The company’s cut-to-length equipment line-up is exclusively Ponsse. Its equipment includes one six-wheeled Ergo harvester with H73 harvesting head, three eight-wheeled Ergo harvesters with H7 harvesting head, four Buffalo King forwarders, and one Bear harvester with H8 harvesting head. Miller Timber plans to purchase additional Ponsse equipment in the future.

“Ponsse is state-of-the-art technology in mechanical forest harvesting,” said Dan. Miller Timber finds it optimal to pair up one harvester and one forwarder per side, called a “team”, to perform thinning operations in stands of varying density.

Ponsse’s on-board computers enable accurate dimensioning of saw and non-saw log materials, while minimizing waist of wood fiber and environmental impact.

In-the-woods harvesters fall, limb, and buck trees into logs in the stand. During the processing operation forwarding trails are established at 60’ intervals. Limbs, tops and brush are pulled into forwarding trails as a protective cushion to minimize soil disturbance, while accelerating the nutrient cycle process. Forwarders are used to pick up logs from the forest and transport them to the roadside, thus eliminating the need to establish landings. Saw and non-saw-logs are sorted into decks along the haul road, where they will be loaded onto trucks and delivered to local mills for processing.
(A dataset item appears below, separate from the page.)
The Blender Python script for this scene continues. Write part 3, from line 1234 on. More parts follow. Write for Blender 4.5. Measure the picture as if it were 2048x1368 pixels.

Miller Timber Services will operate with two to four teams of cut-to-length equipment per work site, depending on the time of year and the scope of the job. Its cut-to-length operations can also be performed on four separate job sites simultaneously during the peak season throughout the state of Oregon. Customers include private landowners, small woodland owners and government agencies including: Bureau of Land Management, U.S. Forest Service, and the Oregon Department of Forestry. Logs are delivered to mills throughout the state using short loggers, commonly referred to as mule-trains.

Miller Timber Services and its sister companies use many different types of equipment, not including its additional all-terrain and passenger vehicles and fire engines. Four of its six dozers are John Deere 650G Crawlers or 850B or BLT. Komatsu excavators, PC 200 and 300 series, with Waratah or Log Max harvesting heads are among some of the 22 pieces of equipment used in its yarder and loading equipment sector. But Ponsse’s equipment by far has rung true to its motto as being Miller Timber Services’ ‘Loggers best friend’ for its cut-to-length operations.

Miller Timber has owned other machines manufactured by other equipment companies to service the cut-to-length operations. The company’s first Ponsse harvester, the 6-wheeled Ergo equipped with an H73 harvesting head, was purchased in 2004.

Miller Timber selected Ponsse for a host of reasons,” said Dan. “The list includes equipment design, engineering, product quality and reliability, and service and support after the sale. And interestingly enough, we would agree with the motto of Ponsse being a ‘logger’s best friend.’ But with a twist.”

According to Dan, Ponsse has a “unique harvest methodology, filling a unique niche in the industry.” Similarly, Miller Timber follows its own unique approach when it comes to serving their clients.

“Members of our cut-to-length division refer to what we do more as ‘silvaculture’ than logging,” Dan explained. “While product removal is vitally important, the service we provide recognizes the importance of the residual stand. The term ‘silvaculture’ is defined as ‘the agriculture of trees—how to grow them, how to maximize growth and return, and how to manipulate tree species compositions to meet landowners objectives. Silva is the science, art and practice of caring for forest with respect to human objectives.”

Even with the differing methodologies, Ponsse, located in Rhinelander, Wis., and Miller Timber Services share a positive regard toward one another and the way they distinctively contribute to the logging industry.

“Our business relationship with Ponsse has been and is a very positive experience,” said Dan. “We share a mutual respect and think in terms of partnership versus the traditional client vendor relationship.”

Ponsse is what it takes to get the job done for Miller Timbers’ cut-to-length division. And, it is successful because everyone is on the same team.